I just know that a whole week to myself would do me realy good. To be able to have that breathing space and get well as I have been in my complete anxiety disorder and so stressed out that its been horrendous and so tiring - I cant feel things and then I break out in tears on the spot.
I mean, is it too much to ask for a week for myself? I dont know- I dont want to hurt him- I jsut want my life - my hobbies and identity and health back again.
Plus I have so many things to do at home too.
I just feel so horrible with mum as she is being neglected and cant go anywhere as dad is always playing lawn bowls and she always relied on me to take her places and now I am not even there- I dont even see her at all - maybe once a week.
And its almost like a fight over me with my partner pulling me to him and my mum wanting me - and it hurts because i want to say yes to my mmum yet I dont want to let my partner down.
What i mean is that I want to be able to really give my full attention to my mum for a few days but I just end up unable to do that.

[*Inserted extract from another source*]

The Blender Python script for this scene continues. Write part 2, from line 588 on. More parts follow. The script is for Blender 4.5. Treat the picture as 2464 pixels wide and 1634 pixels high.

I feel terrible because of that.
Anyway- I really need to converse on here it helps alot and I just havent had the mental energy to let it all out as its just been on top and on top ad all condensed.
I always feel like I am being immature with my partner with a trival lifestyle when in the back of my mind I really need to be doing responsible things that I have left behind at home.
For instance I bought a whole heap of vegies at home to make juices to take over to my partner and my salads and I just ended up doing it once - and I really need to use that produce - otherwise once again I am wasting my money and food again you know.